**Collected data**
+ + + + +
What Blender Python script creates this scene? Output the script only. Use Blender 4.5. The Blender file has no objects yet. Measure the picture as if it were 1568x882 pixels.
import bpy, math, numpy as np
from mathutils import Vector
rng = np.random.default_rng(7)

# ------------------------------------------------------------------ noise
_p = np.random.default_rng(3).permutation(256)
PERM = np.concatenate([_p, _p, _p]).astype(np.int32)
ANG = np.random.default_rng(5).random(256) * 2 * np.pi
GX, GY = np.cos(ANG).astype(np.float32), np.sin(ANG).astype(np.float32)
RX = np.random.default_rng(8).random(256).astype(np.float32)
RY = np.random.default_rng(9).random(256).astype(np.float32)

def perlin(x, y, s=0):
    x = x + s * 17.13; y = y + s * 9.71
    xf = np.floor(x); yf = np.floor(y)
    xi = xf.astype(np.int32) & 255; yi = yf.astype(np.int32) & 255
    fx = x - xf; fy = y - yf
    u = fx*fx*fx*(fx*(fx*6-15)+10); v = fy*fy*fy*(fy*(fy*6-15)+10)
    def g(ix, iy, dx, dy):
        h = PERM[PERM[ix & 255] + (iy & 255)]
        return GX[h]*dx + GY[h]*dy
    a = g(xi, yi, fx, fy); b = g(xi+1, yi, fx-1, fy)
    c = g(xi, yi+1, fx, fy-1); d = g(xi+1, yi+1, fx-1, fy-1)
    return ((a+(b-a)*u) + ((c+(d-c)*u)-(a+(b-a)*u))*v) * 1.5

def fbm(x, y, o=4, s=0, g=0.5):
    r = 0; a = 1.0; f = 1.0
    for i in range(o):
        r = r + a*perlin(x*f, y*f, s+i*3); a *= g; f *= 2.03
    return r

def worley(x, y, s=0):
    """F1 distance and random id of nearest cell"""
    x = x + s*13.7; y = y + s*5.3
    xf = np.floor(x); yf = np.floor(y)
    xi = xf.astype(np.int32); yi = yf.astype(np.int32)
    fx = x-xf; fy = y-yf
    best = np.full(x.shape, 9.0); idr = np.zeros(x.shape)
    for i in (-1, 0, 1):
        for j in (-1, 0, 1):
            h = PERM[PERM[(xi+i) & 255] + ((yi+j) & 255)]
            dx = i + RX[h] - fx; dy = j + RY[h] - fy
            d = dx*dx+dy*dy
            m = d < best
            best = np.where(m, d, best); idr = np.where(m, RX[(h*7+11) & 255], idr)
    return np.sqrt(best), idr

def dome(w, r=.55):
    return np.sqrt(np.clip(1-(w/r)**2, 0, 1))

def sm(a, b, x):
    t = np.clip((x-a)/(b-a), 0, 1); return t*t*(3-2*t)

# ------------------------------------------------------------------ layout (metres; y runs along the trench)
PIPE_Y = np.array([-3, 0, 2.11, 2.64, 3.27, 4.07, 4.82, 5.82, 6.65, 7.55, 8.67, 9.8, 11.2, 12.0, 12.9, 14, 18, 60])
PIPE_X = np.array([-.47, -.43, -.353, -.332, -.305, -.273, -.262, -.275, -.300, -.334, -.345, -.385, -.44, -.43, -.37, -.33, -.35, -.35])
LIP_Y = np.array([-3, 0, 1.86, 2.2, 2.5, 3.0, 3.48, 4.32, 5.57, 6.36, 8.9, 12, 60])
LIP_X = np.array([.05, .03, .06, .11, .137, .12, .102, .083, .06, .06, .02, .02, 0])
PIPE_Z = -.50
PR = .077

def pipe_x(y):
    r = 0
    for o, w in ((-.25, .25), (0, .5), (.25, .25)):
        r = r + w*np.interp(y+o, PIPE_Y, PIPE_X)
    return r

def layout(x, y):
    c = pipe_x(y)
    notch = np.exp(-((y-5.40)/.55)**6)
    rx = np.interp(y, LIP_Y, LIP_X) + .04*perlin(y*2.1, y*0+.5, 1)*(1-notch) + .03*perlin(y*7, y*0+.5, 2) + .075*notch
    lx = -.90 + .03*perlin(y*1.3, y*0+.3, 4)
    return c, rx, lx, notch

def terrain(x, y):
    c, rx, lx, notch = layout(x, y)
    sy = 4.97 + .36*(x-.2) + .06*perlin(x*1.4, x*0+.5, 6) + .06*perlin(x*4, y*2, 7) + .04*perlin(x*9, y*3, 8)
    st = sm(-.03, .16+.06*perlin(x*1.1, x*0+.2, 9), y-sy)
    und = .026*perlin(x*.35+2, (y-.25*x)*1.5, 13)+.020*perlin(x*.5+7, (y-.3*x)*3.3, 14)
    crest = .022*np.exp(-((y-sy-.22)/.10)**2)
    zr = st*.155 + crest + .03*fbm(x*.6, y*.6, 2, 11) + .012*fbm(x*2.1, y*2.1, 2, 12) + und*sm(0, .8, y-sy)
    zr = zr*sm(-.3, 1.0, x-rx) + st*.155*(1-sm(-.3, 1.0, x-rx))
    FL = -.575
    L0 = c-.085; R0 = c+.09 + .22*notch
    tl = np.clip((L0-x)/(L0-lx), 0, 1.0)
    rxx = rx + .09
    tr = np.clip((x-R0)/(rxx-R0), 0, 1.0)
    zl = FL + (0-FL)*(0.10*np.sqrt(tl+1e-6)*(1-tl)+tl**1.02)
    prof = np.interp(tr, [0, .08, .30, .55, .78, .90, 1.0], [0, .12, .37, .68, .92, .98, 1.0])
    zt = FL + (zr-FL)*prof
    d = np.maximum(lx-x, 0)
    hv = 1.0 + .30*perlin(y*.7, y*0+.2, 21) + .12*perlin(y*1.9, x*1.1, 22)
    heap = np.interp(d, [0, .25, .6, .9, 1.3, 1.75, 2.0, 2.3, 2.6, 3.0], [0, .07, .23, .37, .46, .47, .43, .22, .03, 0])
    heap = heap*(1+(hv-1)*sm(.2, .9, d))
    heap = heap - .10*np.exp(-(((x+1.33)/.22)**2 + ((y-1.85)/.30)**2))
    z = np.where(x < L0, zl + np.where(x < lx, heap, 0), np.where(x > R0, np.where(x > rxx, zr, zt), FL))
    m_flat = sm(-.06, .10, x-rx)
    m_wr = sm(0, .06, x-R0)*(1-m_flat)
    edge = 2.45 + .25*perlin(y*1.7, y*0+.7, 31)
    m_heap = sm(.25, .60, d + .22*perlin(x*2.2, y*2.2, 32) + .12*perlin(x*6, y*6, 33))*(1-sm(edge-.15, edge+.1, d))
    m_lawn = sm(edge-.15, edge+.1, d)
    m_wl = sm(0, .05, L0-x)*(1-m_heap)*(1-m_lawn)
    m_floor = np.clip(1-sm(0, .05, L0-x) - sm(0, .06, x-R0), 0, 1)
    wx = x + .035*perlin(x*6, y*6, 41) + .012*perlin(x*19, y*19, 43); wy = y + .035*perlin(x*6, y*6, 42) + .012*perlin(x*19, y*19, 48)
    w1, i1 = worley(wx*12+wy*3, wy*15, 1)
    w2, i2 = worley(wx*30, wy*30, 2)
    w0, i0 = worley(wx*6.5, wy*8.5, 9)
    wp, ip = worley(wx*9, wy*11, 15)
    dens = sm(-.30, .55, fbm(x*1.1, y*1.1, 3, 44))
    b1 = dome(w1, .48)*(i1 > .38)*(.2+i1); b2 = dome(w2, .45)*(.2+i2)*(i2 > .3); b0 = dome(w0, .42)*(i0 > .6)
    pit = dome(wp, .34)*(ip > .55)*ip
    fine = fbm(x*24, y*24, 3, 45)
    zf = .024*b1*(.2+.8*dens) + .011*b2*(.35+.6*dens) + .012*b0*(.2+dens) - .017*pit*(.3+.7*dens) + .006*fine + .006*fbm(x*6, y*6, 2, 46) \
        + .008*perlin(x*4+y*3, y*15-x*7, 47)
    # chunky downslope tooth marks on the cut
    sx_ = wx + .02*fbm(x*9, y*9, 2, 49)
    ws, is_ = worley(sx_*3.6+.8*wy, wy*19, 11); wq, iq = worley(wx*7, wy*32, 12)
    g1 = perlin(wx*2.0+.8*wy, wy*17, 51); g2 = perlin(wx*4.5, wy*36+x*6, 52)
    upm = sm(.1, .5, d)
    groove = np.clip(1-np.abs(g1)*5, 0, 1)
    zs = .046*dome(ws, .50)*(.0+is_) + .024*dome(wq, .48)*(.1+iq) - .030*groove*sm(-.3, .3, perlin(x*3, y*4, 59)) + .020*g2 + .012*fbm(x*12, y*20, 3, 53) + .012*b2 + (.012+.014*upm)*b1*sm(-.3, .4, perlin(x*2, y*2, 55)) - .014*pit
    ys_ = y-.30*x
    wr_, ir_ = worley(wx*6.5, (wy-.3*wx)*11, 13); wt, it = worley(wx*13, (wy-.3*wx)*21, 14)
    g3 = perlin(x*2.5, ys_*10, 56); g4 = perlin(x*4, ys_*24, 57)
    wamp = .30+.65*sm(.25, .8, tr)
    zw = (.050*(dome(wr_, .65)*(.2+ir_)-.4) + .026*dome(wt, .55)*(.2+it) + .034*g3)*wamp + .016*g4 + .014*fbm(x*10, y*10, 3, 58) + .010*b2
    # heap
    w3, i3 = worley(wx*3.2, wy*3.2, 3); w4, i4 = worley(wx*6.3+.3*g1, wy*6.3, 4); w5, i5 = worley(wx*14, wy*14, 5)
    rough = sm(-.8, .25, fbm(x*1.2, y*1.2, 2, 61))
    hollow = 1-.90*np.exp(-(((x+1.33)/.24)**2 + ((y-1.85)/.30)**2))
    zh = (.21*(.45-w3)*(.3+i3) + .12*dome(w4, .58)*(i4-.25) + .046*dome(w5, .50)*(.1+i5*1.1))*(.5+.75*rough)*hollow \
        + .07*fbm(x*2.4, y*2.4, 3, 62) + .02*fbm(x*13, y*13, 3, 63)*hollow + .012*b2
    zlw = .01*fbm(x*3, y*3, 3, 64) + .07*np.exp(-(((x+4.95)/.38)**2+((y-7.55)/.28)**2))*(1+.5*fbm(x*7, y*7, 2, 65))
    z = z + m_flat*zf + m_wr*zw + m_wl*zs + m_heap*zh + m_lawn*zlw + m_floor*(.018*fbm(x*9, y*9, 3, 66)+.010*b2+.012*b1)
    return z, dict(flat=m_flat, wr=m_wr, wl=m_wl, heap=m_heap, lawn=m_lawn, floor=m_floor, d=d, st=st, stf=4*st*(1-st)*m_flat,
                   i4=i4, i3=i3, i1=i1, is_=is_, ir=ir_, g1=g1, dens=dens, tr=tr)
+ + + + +
**What is asked**
All lines from the beginning of the material above through the one with "RY = np.random.default_rng(9).random(256).astype(np.float32)" need to be returned exactly; please return those and only those.

**Response for this exercise**
What Blender Python script creates this scene? Output the script only. Use Blender 4.5. The Blender file has no objects yet. Measure the picture as if it were 1568x882 pixels.
import bpy, math, numpy as np
from mathutils import Vector
rng = np.random.default_rng(7)

# ------------------------------------------------------------------ noise
_p = np.random.default_rng(3).permutation(256)
PERM = np.concatenate([_p, _p, _p]).astype(np.int32)
ANG = np.random.default_rng(5).random(256) * 2 * np.pi
GX, GY = np.cos(ANG).astype(np.float32), np.sin(ANG).astype(np.float32)
RX = np.random.default_rng(8).random(256).astype(np.float32)
RY = np.random.default_rng(9).random(256).astype(np.float32)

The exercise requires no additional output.